Properly funded, those three systems work and help those less fortunate than the 1%, to feel secure and not subject to adverse whim and circumstance fueled by the greed of the 1%.
For the Memorial Day holiday, it is proper to look to substantive things, beyond waving a flag and saying, "They served and we respect that." Those words, that flag waving, it's cheap, and devoid of true substance. Any politician can pull that stunt; and many do. Put the funding and supervison where it trumps tokenism.
__________UPDATE___________
Marco No, from the party of NO, reported, here. WAPO,
The chairman of the Senate Veterans Affairs Committee appears to be rejecting a House-passed bill that would grant authority to the VA secretary to fire a variety of senior officials.
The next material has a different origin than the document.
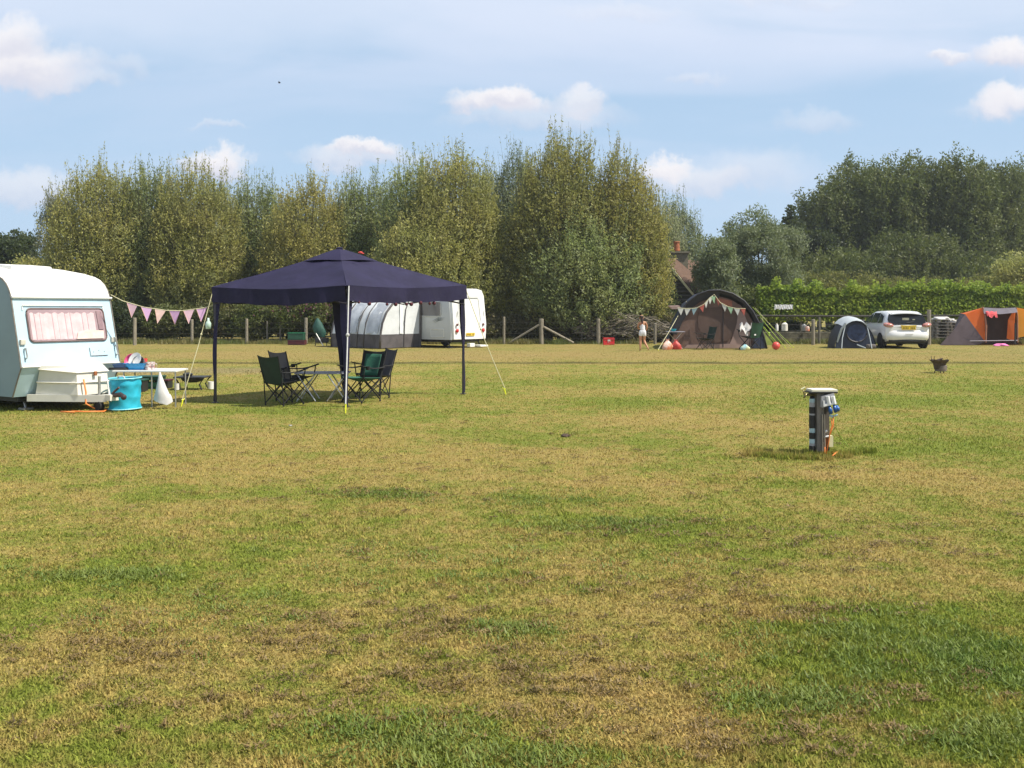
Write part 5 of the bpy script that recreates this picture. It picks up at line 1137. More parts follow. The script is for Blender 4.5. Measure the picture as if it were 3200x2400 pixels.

Instead, Bernard Sanders, I-Vt., is working to develop a new piece of VA accountability bill in consultation with the White House, his office said in a statement Friday. The bill would include “expedited due-process protections” for covered VA employees, Sanders’ office said.
“In recent years, as a result of the wars in Iraq and Afghanistan, 1.5 million more veterans have entered the VA health care system,” Sanders said in a statement. “Congress must do everything possible to make certain that the VA has the financial resources and administrative accountability to provide the high-quality health care and timely access to care that our veterans earned and deserve.”
[...] Sanders also announced plans to reintroduce a version of broader veteran’s health legislation that failed to garner the votes needed overcome a GOP filibuster on the Senate floor.
House Republicans seem long on bluster, short on funding it; and that's fine with Marco No. Throwing stones.